Kim Jong Un extends olive branch to ROK, threatens US

World Today

Visitors walk by a TV screen showing a TV news program reporting about North Korean leader Kim Jong Un’s New Year’s speech, at the Seoul Railway Station in Seoul, South Korea, Monday, Jan. 1, 2018. The letters read on top left, “Kim Jong Un delivers New Year’s speech.” Kim said the United States should be aware that his country’s nuclear forces are now a reality, not a threat. (AP Photo/Lee Jin-man)

A New Year’s Day message from Pyongyang to Washington warns about the reach of its nuclear arsenal.

But the leader of the Democratic People’s Republic of Korea also offered room for diplomacy to avoid war. CGTN’s Sean Callebs explains the details of Kim Jong Un’s speech.

The New Year started with the leader of the DPRK, extending an olive branch of sorts to his southern neighbor, saying he is open to talking with the Republic of Korea about sending athletes to the upcoming winter Olympics in Pyeongchang.

Kim Jong Un said that the two Koreas are “bound by blood” and offered hope to South Korea that its duties as host of the 2018 Winter Olympic Games will be successful.

The DPRK leader said the two sides should come together, and try to find a peaceful solution to the highly charged situation on the Korean Peninsula.

The office of South Korean President Moon Jae-in has indicated he’d be willing to talk anytime, anywhere in the effort to normalize relations.

While, Kim Jong Un’s conciliatory remarks were welcomed in the south, he had a harsher message for the United States as the DPRK faces punishing United Nation’s sanctions, and large scale U.S. military drills in the region.

The DPRK has repeatedly launched test missiles and reported success in nuclear tests over the past year, drawing worldwide ire and harsh criticism from U.S. President Donald Trump. The DPRK vows to continue its work to further develop nuclear weapons this year.

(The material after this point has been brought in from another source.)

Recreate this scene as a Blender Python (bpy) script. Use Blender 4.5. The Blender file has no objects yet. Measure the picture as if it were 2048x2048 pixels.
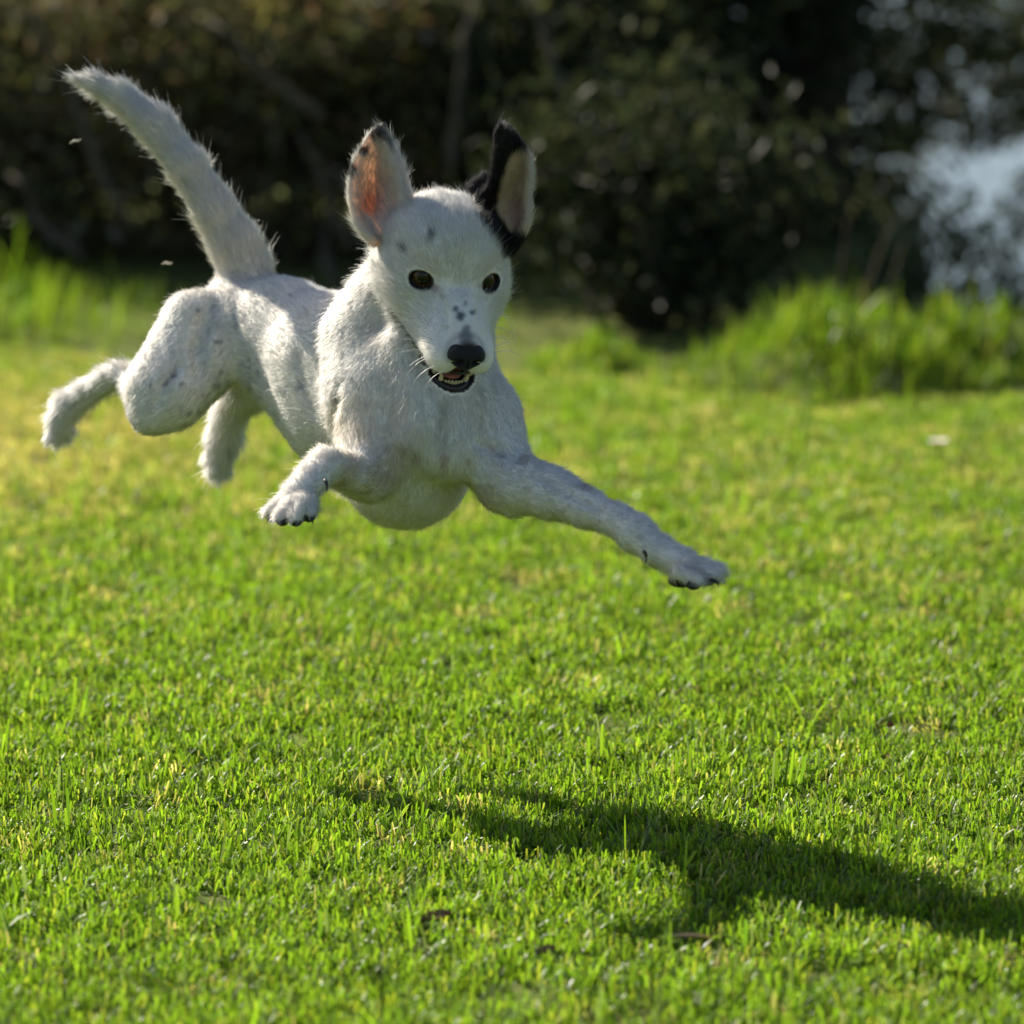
import bpy, math, random
import numpy as np
from mathutils import Vector, noise as mnoise
R = math.radians
random.seed(7)
rng = np.random.default_rng(11)
S = bpy.context.scene
COL = S.collection

# ------------------------------------------------------------------ camera, sky, sun, exposure
DF, FW = 3.6, 0.85                 # focus distance (m) and width of the view there
FL = DF / FW                       # focal length in frame widths
TH = math.atan(0.80 / FL)          # pitch: the horizon lies above the frame
CAMZ = 0.929
cam_d = bpy.data.cameras.new('camera')
cam = bpy.data.objects.new('camera', cam_d); COL.objects.link(cam)
cam.location = (0, 0, CAMZ); cam.rotation_euler = (math.pi / 2 - TH, 0, 0)
cam_d.sensor_width = 36; cam_d.lens = 36 * FL
cam_d.clip_start = 0.05; cam_d.clip_end = 6000
cam_d.dof.use_dof = True; cam_d.dof.focus_distance = DF + 0.02
cam_d.dof.aperture_fstop = 0.001 * cam_d.lens / 0.031
S.camera = cam
S.render.resolution_x = S.render.resolution_y = 1024
LT = Vector((1.02, -0.98, -1.0)).normalized()      # the way sunlight travels
SUN_EL = math.asin(-LT.z)
sun_d = bpy.data.lights.new('sun', 'SUN'); sun = bpy.data.objects.new('sun', sun_d); COL.objects.link(sun)
sun_d.energy = 5.0; sun_d.angle = R(0.53); sun_d.color = (1.0, 0.915, 0.78)
sun.rotation_euler = LT.to_track_quat('-Z', 'Y').to_euler(); sun.location = (-6, 8, 6)
world = bpy.data.worlds.new('World'); S.world = world; world.use_nodes = True
wn = world.node_tree; wn.nodes.clear()
sky = wn.nodes.new('ShaderNodeTexSky'); sky.sky_type = 'NISHITA'; sky.sun_disc = False
sky.sun_elevation = SUN_EL
sky.sun_rotation = math.atan2(-LT.x, -LT.y)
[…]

China is among the nations urging the DPRK to halt its weapons program and encouraging the U.S. to stop military maneuvers off the DPRK coast, in an effort to bring both nations to the negotiating table and in the hope of creating a nuclear free peninsula.

This past weekend, a former Chair of the US Joint Chiefs said the “U.S. is closer” than ever to a nuclear war with the DPRK.